The overall purpose of the panel is to offer reflection and commentary on the possibilities for a genuine decolonisation of research on African mobilities through research-based analyses rather than opinion-based conjecture.

Long Abstract:

Since the 2015 European refugee crisis, irregular migration across the Mediterranean Sea has become central to EU immigration policy, and a dominant topic of wider debates and concerns regarding the governance of migration and mobility. In these discourses, African migrants have increasingly become the targets of familiar colonial stereotypes and prejudice. This Eurocentric and hostile atmosphere has left migration researchers in a delicate position between the academic urge to design and conduct research 'beyond the categories' (cf. Bakewell 2008) of popular discourses and an inclination to engage in these discourses in order to challenge their underlying assumptions.

At the same time, global academia is in the midst of renewed debates and interventions against persistent inequalities and prejudice in African and Africanist higher education. This panel, convened by the Collaborative Research Group on African Migration, Mobility, and Displacement (AMMODI), invites contributions that explicitly engage with the parallel trends of restrictive public discourses on African migration and the calls for decolonising our analytical categories and assumptions.

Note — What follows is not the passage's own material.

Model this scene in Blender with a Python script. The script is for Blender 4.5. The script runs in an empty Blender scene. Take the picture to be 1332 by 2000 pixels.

Authors are encouraged to suggest theoretically innovative approaches to African mobilities; to present empirical cases that challenge dominant (policy and/or public) assumptions regarding the motives, trajectories, circumstances, and effects of different forms of movement; or to outline policy analyses that go against the grain of the Eurocentric status quo. The overall purpose of the panel is thereby to offer reflection and commentary on the possibilities for a genuine decolonisation of research on African mobilities in all their diversity, through research-based analyses rather than opinion-based conjecture.